Il cuore grande delle ragazze PDF 
Viviana Eramo   

A poca distanza dai recentissimi Una sconfinata giovinezza e Il figlio più piccolo, Pupi Avati torna alla commedia della memoria dirigendo una storia d’amore (giovane) nell’Italia degli anni Trenta. Lasciati da parte i toni drammatici e quelli più smaccatamente critici, l’autore emiliano torna ad arricchire il proprio personalissimo amarcord con un film (apparentemente) scanzonato. Il cuore grande delle ragazze rielabora la storia vera dei nonni del regista, mettendo in scena la storia del colpo di fulmine tra Carlino (l’esordiente al cinema Cesare Cremonini) e Francesca (Micaela Ramazzotti), figli rispettivamente di un mezzadro e del suo proprietario terriero, sullo sfondo della campagna italiana degli anni Trenta. I due (non) promessi sposi, più che configurarsi come protagonisti a tutto tondo, sembrerebbero il pretesto per raccontare un microcosmo bucolico fatto di pulsioni sessuali non reprimibili, rapporti complicati col potere e con l’immagine pubblica, dove il maschilismo dilagante genera zoppicanti rivendicazioni di autonomia del gentil sesso.

La pellicola di Avati, così, rappresenta un viaggio attraverso i modi di dire e pensare di diverse generazioni fa, restituendo il sapore antico di certe ingenuità, cattiverie, buoni e cattivi costumi di un’Italia lontana, almeno cronologicamente. Il sapore e l’odore di tempi andati è ricostruito soprattutto attraverso una struttura narrativa fortemente tradizionale (con tanto di Alessandro Haber come voce narrante) che procede non tanto verso la completezza dei numerosi personaggi che abitano il film, quanto nel disseminare il racconto di piccoli o grandi fatti riconducibili a un’età lontana dai nostri giorni, con una (voluta) approssimazione per certi versi favolistica. In questo senso, l’alito di biancospino del protagonista, il fulmineo innamoramento dei due, le “circostanze particolari” della dipartita di uno dei personaggi, sono i simpatici stratagemmi con cui il film costruisce il suo universo narrativo. Come sempre, Avati firma un tributo alla memoria non senza scandagliare - con occhio allenato e cinico - i rapporti umani, le convenzioni sociali, le vite fortunate o sfortunate di uomini senza arte né parte. Qui, forse, lo fa con meno profonda amarezza rispetto al passato, quando il regista chiudeva i suoi film calcando la mano sul retrogusto acido di amicizie, esistenze e valori non proprio felici. Qui, invece, al di là e oltre il lieto fine che chiude la pellicola, il cinismo si configura piuttosto nelle fattezze di uno sguardo beffardo su ciò che è messo in campo, prendendosi gioco, per esempio, delle concezioni di amore, sesso e morte, della cultura dell’immagine pubblica, dei dettami che regolano implicitamente e esplicitamente una società retrograda, eppure rassicurante. In questo senso la contrapposizione di genere tra uomini prepotenti, libertini e ciechi a donne agguerrite, col cuore grande e detentrici del focolaio domestico, non è uno scontro nel quale Avati chiede allo spettatore di schierarsi, piuttosto è il terreno di un divertissment che permette al regista di costruire la magia di questo universo bucolico, non senza sottolineare gli aspetti quasi grotteschi di un’umanità bizzarra. È per questo che il nostro Pupi dirige il film in maniera piuttosto convenzionale, non senza, tuttavia, confezionare inquadrature sghembe o ravvicinate a simulare una prospettiva distorta su quanto rappresentato.
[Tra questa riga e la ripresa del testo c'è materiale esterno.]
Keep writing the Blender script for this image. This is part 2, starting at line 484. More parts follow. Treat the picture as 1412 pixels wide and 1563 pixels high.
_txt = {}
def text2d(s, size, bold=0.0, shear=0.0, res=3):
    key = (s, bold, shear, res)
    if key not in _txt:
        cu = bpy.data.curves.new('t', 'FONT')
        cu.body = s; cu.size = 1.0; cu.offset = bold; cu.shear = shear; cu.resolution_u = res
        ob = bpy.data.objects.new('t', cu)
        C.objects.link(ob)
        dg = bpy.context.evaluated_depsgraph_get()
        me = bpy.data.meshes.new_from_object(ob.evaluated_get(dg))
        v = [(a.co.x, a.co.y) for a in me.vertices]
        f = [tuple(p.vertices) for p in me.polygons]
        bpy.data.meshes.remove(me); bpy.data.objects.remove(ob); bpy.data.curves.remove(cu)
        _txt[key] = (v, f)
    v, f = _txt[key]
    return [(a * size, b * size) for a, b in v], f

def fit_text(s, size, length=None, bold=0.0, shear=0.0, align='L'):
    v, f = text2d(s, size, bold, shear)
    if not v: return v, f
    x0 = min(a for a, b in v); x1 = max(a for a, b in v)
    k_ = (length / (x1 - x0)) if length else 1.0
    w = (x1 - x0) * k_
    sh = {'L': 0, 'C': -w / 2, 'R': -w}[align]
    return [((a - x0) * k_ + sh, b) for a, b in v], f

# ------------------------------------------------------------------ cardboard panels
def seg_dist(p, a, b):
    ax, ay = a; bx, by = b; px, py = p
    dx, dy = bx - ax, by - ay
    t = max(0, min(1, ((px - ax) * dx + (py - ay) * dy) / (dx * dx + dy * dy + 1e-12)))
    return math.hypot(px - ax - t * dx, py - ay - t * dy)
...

L’autore emiliano così, per certi versi, raggiunge un equilibrio di fondo tra il brio di una commedia dal sapore antico e la carica subdolamente eversiva che da sempre connota la sua filmografia. Se da una parte - tolte alcune ingenuità, come il doppiaggio in certi casi zoppicante, - il film raggiunge quest’equilibrio, dall’altra perde in forza espressiva, confermando altrove i risultati migliori del nostro autore.

TITOLO ORIGINALE: Il cuore grande delle ragazze; REGIA: Pupi Avati; SCENEGGIATURA: Pupi Avati; FOTOGRAFIA: Pasquale Rachini; MONTAGGIO: Amedeo Salfa; MUSICA: Lucio Dalla; PRODUZIONE: Italia; ANNO: 2011; DURATA: 85 min.